I'm going to shamelessly borrow from Rachelle Gardner's blog posting for today, about the writing of memoirs. I apologize in advance...kind of.

Many memoirs are begotten by difficult times or extreme experiences, and they're very valuable...they can provide a path, or signposts, for when we the readers find ourselves in an analogous situation. The memoir writer can take us by the hand, and show us the dawn on the other side of night.

In the comments I left on Ms. Gardner's blog, I referred to two classic wartime memoirs: Eugene Sledge's "With The Old Breed At Peleliu and Okinawa" and William Manchester's "Goodbye Darkness". The comments that follow broadly refer to combat memoirs, or situations that approach the intensity of the battlefield.

But the hard truth is that to write effectively about your own past, you've got to relive it. To tell the emotions true, they have to live again. But think of it - the shredding a soul has to go through, sitting in front of the computer and witnessing, through words, a screaming bloody past...and then, hey, "American Idol"'s on!

How do you do that, and stay sane? I don't think I can. Either, like Poe, I'll always have "a demon in my view", or the witnessing will be superficial, a quick opening and slamming of the door before the claws of what lies within can reach past the jamb.

I don't know how writing "With The Old Breed" affected Sledge, but there is a clue at the end of "Goodbye Darkness" as to the price William Manchester paid.
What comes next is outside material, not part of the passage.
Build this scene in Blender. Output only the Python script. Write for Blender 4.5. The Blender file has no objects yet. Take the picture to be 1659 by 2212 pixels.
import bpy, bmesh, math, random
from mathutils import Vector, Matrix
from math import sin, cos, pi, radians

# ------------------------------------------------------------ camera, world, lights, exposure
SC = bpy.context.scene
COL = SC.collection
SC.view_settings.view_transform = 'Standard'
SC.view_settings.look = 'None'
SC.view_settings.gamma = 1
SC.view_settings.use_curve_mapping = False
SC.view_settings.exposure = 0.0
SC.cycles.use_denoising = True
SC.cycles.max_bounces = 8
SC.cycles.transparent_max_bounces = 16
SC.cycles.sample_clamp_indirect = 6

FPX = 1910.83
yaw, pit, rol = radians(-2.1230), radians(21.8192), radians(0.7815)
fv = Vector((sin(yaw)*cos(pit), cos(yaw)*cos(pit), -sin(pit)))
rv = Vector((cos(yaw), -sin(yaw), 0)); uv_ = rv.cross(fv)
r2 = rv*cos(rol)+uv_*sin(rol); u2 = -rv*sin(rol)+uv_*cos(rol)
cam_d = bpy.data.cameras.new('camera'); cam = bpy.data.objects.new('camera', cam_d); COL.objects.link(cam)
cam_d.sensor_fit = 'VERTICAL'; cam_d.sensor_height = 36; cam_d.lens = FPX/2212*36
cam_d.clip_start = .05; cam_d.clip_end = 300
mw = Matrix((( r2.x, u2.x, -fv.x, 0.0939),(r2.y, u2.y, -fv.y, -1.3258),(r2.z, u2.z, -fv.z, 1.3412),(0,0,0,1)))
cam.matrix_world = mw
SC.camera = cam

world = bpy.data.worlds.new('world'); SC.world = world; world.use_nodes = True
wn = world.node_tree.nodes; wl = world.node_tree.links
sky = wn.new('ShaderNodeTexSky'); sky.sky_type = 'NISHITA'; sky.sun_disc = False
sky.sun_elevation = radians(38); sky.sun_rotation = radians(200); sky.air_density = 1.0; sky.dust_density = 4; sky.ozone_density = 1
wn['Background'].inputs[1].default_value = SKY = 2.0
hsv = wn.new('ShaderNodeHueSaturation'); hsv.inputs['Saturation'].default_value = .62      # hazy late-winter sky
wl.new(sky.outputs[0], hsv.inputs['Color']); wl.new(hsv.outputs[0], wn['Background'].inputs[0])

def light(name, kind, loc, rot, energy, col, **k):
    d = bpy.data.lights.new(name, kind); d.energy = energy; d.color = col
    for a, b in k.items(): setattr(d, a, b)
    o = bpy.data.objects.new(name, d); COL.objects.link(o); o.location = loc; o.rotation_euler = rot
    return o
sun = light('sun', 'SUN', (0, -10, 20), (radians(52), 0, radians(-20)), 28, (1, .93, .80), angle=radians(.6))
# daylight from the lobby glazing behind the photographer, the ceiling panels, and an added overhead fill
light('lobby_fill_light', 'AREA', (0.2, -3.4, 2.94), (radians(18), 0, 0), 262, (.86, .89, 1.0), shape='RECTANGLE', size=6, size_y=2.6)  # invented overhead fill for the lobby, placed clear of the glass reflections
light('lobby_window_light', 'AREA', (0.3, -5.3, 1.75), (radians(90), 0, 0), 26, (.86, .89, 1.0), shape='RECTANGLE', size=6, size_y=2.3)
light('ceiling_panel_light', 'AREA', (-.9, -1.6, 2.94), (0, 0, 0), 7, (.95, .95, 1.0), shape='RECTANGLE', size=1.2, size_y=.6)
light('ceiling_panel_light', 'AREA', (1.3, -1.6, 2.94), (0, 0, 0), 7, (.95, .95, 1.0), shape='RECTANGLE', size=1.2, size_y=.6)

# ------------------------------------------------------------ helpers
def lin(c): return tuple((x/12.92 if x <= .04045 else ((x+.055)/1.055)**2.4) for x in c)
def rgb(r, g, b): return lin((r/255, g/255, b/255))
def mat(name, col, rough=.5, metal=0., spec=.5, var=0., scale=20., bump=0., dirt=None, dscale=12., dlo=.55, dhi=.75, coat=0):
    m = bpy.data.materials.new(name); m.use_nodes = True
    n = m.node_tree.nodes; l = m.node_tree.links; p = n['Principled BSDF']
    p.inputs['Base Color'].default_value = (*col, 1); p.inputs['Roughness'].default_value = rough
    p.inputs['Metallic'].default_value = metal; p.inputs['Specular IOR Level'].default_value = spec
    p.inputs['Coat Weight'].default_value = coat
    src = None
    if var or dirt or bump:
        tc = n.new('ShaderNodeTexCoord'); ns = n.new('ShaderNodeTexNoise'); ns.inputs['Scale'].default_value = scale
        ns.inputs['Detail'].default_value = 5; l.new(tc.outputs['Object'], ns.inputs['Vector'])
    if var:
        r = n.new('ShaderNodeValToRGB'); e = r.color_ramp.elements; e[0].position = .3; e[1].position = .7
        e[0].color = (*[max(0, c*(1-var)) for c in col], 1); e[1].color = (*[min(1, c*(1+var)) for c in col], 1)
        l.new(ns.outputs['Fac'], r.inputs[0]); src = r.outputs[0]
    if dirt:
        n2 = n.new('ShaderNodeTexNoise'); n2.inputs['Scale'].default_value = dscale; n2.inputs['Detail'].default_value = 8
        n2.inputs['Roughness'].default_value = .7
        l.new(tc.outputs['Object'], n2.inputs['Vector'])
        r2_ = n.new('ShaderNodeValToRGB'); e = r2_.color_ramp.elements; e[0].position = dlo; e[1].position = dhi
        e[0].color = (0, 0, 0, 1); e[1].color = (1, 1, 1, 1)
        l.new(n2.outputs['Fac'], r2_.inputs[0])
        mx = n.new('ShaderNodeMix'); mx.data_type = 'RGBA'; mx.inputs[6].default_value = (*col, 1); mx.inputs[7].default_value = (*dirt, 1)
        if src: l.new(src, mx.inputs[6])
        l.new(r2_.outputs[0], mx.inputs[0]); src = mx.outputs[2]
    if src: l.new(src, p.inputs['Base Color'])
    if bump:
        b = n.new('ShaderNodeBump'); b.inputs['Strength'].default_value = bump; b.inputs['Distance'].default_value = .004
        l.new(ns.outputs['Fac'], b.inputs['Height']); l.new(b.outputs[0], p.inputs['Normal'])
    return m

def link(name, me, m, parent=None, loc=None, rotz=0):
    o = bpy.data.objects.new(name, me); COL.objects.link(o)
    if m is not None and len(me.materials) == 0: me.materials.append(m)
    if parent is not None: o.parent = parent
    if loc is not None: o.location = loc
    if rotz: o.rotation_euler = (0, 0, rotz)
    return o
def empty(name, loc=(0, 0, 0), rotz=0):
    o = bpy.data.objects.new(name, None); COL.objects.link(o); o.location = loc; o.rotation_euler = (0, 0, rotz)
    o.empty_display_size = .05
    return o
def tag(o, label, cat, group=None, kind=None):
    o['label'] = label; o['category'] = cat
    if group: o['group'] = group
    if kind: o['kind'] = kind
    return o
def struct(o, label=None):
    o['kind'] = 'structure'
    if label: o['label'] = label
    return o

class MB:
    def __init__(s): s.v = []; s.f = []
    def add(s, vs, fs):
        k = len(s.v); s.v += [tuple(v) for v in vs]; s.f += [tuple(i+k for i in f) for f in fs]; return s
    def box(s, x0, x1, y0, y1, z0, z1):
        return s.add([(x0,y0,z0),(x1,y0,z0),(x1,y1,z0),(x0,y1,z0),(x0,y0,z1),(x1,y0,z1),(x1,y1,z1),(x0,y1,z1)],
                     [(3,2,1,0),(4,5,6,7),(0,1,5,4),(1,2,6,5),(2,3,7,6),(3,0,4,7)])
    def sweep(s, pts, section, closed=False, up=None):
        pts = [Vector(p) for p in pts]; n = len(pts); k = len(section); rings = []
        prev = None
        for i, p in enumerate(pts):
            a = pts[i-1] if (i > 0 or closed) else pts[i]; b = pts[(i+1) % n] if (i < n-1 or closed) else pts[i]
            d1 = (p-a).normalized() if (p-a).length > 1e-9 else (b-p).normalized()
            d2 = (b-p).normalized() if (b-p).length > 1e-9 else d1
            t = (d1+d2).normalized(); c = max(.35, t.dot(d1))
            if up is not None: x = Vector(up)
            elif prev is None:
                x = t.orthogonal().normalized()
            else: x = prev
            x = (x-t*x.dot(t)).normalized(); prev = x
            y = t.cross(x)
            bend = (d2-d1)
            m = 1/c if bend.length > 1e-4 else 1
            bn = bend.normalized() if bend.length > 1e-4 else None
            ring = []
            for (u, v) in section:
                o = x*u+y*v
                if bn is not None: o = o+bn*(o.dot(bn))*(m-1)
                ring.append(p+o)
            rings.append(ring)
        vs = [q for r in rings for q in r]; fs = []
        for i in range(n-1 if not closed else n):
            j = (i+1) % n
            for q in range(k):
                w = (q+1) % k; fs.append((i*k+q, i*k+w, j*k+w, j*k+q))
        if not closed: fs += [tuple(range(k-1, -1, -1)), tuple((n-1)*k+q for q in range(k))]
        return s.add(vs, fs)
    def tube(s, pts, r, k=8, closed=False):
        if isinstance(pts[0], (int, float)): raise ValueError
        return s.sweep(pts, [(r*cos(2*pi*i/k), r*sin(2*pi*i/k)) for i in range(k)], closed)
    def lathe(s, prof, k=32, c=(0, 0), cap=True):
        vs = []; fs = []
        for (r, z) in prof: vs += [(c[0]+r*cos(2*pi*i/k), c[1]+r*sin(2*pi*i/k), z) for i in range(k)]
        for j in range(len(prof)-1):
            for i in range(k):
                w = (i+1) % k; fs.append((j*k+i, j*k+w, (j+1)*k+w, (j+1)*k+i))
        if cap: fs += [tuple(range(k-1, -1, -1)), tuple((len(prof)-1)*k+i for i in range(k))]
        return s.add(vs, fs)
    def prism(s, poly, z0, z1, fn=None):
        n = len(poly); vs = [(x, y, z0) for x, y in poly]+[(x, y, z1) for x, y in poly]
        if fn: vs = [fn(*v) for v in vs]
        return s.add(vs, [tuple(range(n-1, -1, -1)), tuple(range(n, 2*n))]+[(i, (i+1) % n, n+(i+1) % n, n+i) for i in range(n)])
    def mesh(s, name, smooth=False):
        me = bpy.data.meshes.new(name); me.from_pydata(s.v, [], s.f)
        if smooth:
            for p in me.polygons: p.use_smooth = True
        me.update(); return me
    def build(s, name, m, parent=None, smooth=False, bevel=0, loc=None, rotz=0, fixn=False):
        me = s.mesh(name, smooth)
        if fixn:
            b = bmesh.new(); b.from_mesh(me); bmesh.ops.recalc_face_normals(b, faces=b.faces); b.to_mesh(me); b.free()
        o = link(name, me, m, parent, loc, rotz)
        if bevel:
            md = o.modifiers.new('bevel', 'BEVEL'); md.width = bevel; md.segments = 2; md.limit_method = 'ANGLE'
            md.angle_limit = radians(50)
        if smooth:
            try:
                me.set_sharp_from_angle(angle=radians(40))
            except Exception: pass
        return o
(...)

He had seen himself in dreams of the Okinawa killing ground, as the skinny, Atabrine-yellow sergeant of Marines that carried his name in 1945. At the end of his journey into his own soul, he had one more dream of war, but he was now a man thirty years older...the sergeant was gone, and would never come again.

And he turned away, blinded by tears.

That's why, I guess, I won't write my own memoir. The sergeant I was walks with me; together we can look at a present in which we don't fit. I can't afford to lose him. I can't face that kind of loneliness.

Thoughts?

1 comment:

  1. Write what you can, leave the notes, the whispers of what happened, to someone. Lock the words away til after you're gone. WHICH WILL BE FIFTY YEARS FROM NOW!!!
    Then have a friend, who is a vault of secrets, write it all as fiction.
    Some oaths, perhaps, are meant to blow away in the wind. Those who took them will carefully earse all memory of what was said, in favour of peace for the time being.